-- WHAT YOU HAVE TO DO --
Look in the material below for the line with "C = np.array([.98, .93, .98])" and the line with "# moss tufts", then set down exactly those two lines and all lines between, nothing more.

─── SOURCE DATA ───

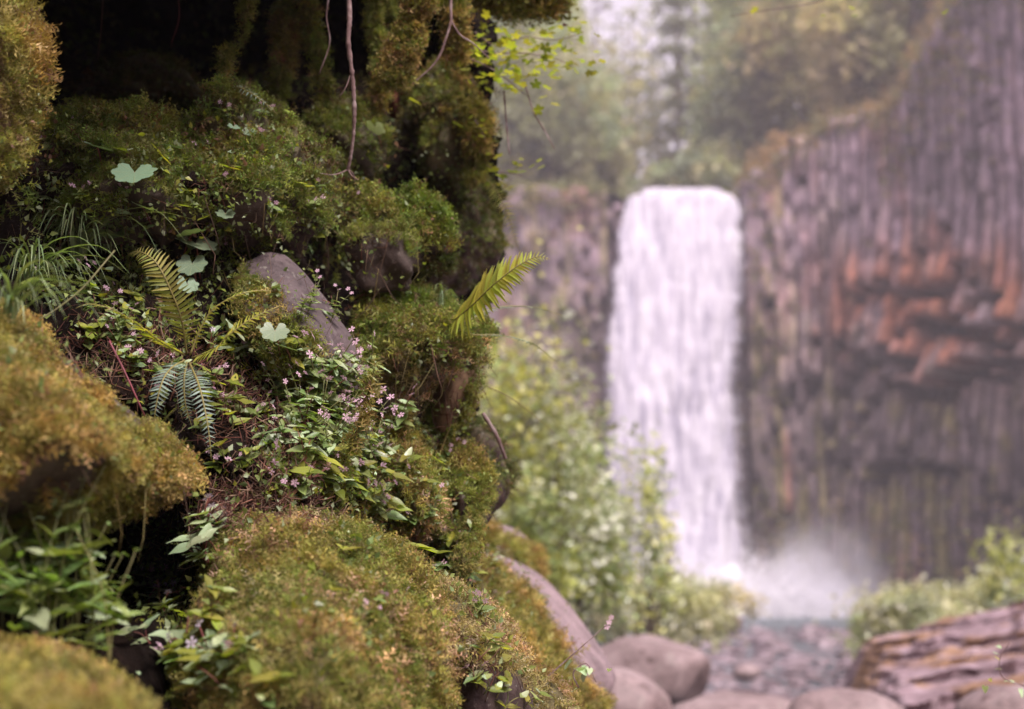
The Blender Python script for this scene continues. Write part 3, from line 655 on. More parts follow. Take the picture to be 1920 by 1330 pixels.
# smooth boulders in the near stream: image x and top row, distance, half width in photo pixels
for (px, py, d, hw, sq, sd_, lab) in [
    (1215, 1265, 8.4, 128, (1, .8, .62), 1, 'large smooth pinkish-grey boulder behind the small round one at lower centre'),
    (1150, 1340, 5.6, 112, (1, .8, .76), 2, 'round smooth pinkish-grey boulder at the bottom edge right of the mossy rocks'),
    (1380, 1365, 6.4, 160, (1, .8, .42), 3, 'broad low boulder cut by the bottom edge left of the outcrop'),
    (1590, 1358, 6.0, 115, (1, .8, .58), 4, 'smooth domed boulder at the bottom edge under the layered outcrop'),
    (1905, 1350, 5.2, 115, (1, .8, .60), 5, 'smooth boulder in the bottom right corner'),
    (1368, 1168, 27, 26, (1, .8, .7), 6, 'dark angular boulder at the foot of the leafy bush beside the pool'),
    (1400, 1262, 14, 30, (1, .8, .55), 7, 'dark brown stone left of the pale shallow water')]:
    s = hw / FPX * d
    stone_at(px, py, d, s, sq, sd_, 0, lab, 'smooth_boulder')

# ---- layered outcrop with orange moss at the lower right: tilted beds, each a slab
oc = link('layered_outcrop', None, loc=P(1760, 1300, 11), label='tilted layered rock outcrop with orange moss at the lower right', cat='rock outcrop')
M_bed = rocky('bedded_rock', [(.3, (.13, .09, .09)), (.5, (.25, .185, .19)), (.7, (.40, .32, .33))], 3.5, .65, .5, .03, attr=True)
ocl = Vector(oc.location); OR = np.random.RandomState(17)
gx = np.linspace(-.6, 3.2, 210); gy = np.linspace(6.4, 12.8, 280); SS, YY = np.meshgrid(gx, gy); XX = .235 * YY + SS - .17
q0 = np.stack([XX, YY, XX * 0], -1); drop = sstep(.30, -.30, SS + .30 * fbm(q0 * .8, 65, 3)); base = .76 + .27 * SS + .037 * (YY - 8) + .16 * fbm(q0 * .9, 61, 4) + .06 * fbm(q0 * 2.6, 62, 3) - drop * 1.0
hb = (base - .15 * SS + .022 * fbm(q0 * 3, 63, 4)) / (.07 + 0 * drop); lev = np.floor(hb); fr = hb - lev
ZZ = .15 * SS + .07 * (lev + np.clip((fr - .03) * .25, 0, .2) + .8 * sstep(0, .10, fr)) - .045 * sstep(.16, .02, fr) * (fr > .0) + .035 * fbm(q0 * 5, 64, 4) + .02 * fbm(q0 * 13, 67, 3)
ZZ = ZZ - sstep(12.2, 13, YY) * .8
YYd = YY - .10 * sstep(.0, .25, fr) * sstep(.5, .25, fr)
V = np.stack([XX, YYd, ZZ], -1).reshape(-1, 3); nx = len(gx); i = np.arange(len(gy) - 1)[:, None] * nx + np.arange(nx - 1)[None]; F = np.stack([i, i + 1, i + nx + 1, i + nx], -1).reshape(-1, 4)
mo = sstep(.46, .56, .5 + .5 * fbm(V * 1.9, 61, 4) - .12 * (np.abs(fr.ravel() - .5) > .4))[:, None] * .85
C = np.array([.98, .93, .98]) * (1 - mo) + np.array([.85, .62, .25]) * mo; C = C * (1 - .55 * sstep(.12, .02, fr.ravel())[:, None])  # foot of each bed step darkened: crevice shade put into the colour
fl = lev.ravel()[F[:, 0]]; V -= np.array(ocl)
for L_ in np.unique(fl):
    f_ = F[fl == L_]
    if len(f_) < 6: continue
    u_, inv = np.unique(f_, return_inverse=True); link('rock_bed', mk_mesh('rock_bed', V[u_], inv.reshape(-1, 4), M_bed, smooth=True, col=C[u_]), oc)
# moss tufts on the outcrop beds come from the moss builder further down

# ---- bushes in the gorge
def make_bush(base, R3, n, leafsz, cols_, label, seed, clumps=20, stems=9, lift=.5, mat=None, name='leafy_bush', cat='bush', tmpl=LEAF6, lean=(0, 0)):
    rng = np.random.RandomState(seed); base = np.array(base, float); root = link(name, None, loc=base, label=label, cat=cat)
    cen = np.array([lean[0], lean[1], R3[2] * lift * 2]); p, nr, sc_, c = crown_cards(cen, R3, n, leafsz, cols_, rng, clumps=clumps)
    sel = p[rng.randint(n, size=stems)]; parts = []
    for e in sel:
        mid = e * np.array([.35, .35, .55]) + rng.normal(size=3) * .03; parts.append(tube(spline([[0, 0, -.1], mid, e], 6), np.linspace(.02, .004, 13) * max(R3[2], .6), 5))
    for e in p[rng.randint(n, size=stems * 5)]:
        q = sel[np.argmin(np.linalg.norm(sel - e, axis=1))] * .8; parts.append(tube(np.array([q, (q + e) / 2 + rng.normal(size=3) * .03, e]), [.006, .004, .0015], 4))
    V, F = merge(parts); link('stem', mk_mesh('stem', V, F, M_bark, smooth=True), root)
    V, F, C = scatter(tmpl, p, nr, sc_, c, rng); link('foliage', mk_mesh('foliage', V, F, mat or M_leafcard, col=C), root, kind='stuff')
    return root
AL = [(.40, .43, .13), (.28, .35, .15), (.47, .46, .15), (.56, .58, .47)]; PALE = [(.44, .43, .26), (.37, .40, .24), (.50, .44, .30)]  # last AL tone is pale sky glint put into the leaf colour
def ground_at(px, py, d): return P(px, py, d)
make_bush(P(985, 1225, 10.5), (.78, .7, 1.22), 6800, .062, AL, 'tall yellow-green alder bush beside the mossy rock, left of the falls', 5, clumps=46, stems=12, lift=.52, lean=(.05, 0))
make_bush(P(1100, 1240, 11.5), (.62, .6, .85), 3600, .064, AL, 'yellow-green bush spreading in front of the left foot of the waterfall', 6, clumps=34, stems=9, lift=.5)
make_bush(P(1215, 1250, 13), (.36, .5, 1.08), 1300, .062, AL, 'thin open bush whose leaves stand against the white water', 7, clumps=22, stems=8, lift=.52)
make_bush(P(1230, 1235, 19), (1.15, 1.0, .62), 4600, .09, PALE, 'pale low bush below the foot of the waterfall', 8, clumps=34, stems=10)
make_bush(P(1345, 1200, 26), (.85, .8, .62), 2000, .10, PALE, 'small brownish-green bush at the left side of the pool', 9, clumps=16)
make_bush(P(1690, 1245, 20), (.85, .8, .50), 5000, .09, PALE[:2] + AL[1:2], 'green bush on the stones at the right side of the pool', 10, clumps=26)
make_bush(P(1800, 1215, 26), (1.8, 1.0, .62), 5000, .11, PALE, 'wide brownish bush behind the layered outcrop', 11, clumps=26)
make_bush(P(1910, 1230, 17), (.55, .7, .72), 2600, .08, AL, 'taller yellow-green bush at the right edge of the picture', 12, clumps=16)
# ================================================================ FOREGROUND: the mossy bank on the left
M_soil = rocky('dark_soil', [(.3, (.004, .003, .0025)), (.55, (.014, .009, .007)), (.75, (.04, .024, .018))], 14, .95, 1.0, .02, spec=.08)
M_slab = rocky('grey_slab_rock', [(.3, (.085, .068, .075)), (.5, (.15, .125, .14)), (.7, (.22, .185, .205))], 9, .7, .35, .004)
M_darkrock = rocky('dark_wet_rock', [(.3, (.03, .02, .02)), (.5, (.07, .048, .045)), (.7, (.13, .095, .09))], 8, .7, .6, .008)
M_mossrock = rocky('moss_felted_rock', [(.3, (.02, .02, .006)), (.5, (.06, .055, .015)), (.7, (.10, .08, .03))], 18, .95, .8, .01)
M_wood = rocky('rotten_wood', [(.3, (.06, .035, .02)), (.5, (.16, .10, .055)), (.7, (.27, .18, .10))], 10, .85, .5, .004)
M_redrock = rocky('reddish_rotten_wood', [(.3, (.05, .012, .01)), (.5, (.12, .03, .022)), (.7, (.2, .06, .04))], 12, .85, .6, .006)

ROCKCOL = {'moss_felted_rock': (.07, .05, .04), 'grey_slab_rock': (.088, .066, .066), 'dark_wet_rock': (.06, .038, .032), 'smooth_boulder': (.235, .175, .18), 'rotten_wood': (1, 1, 1), 'reddish_rotten_wood': (1, 1, 1)}
M_anyrock = rocky('bank_rock', [(.3, (.6, .58, .58)), (.5, (1, 1, 1)), (.7, (1.4, 1.4, 1.4))], 11, .68, .9, .008, attr=True, speck=.5)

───

-- TASK RESULT --
C = np.array([.98, .93, .98]) * (1 - mo) + np.array([.85, .62, .25]) * mo; C = C * (1 - .55 * sstep(.12, .02, fr.ravel())[:, None])  # foot of each bed step darkened: crevice shade put into the colour
fl = lev.ravel()[F[:, 0]]; V -= np.array(ocl)
for L_ in np.unique(fl):
    f_ = F[fl == L_]
    if len(f_) < 6: continue
    u_, inv = np.unique(f_, return_inverse=True); link('rock_bed', mk_mesh('rock_bed', V[u_], inv.reshape(-1, 4), M_bed, smooth=True, col=C[u_]), oc)
# moss tufts on the outcrop beds come from the moss builder further down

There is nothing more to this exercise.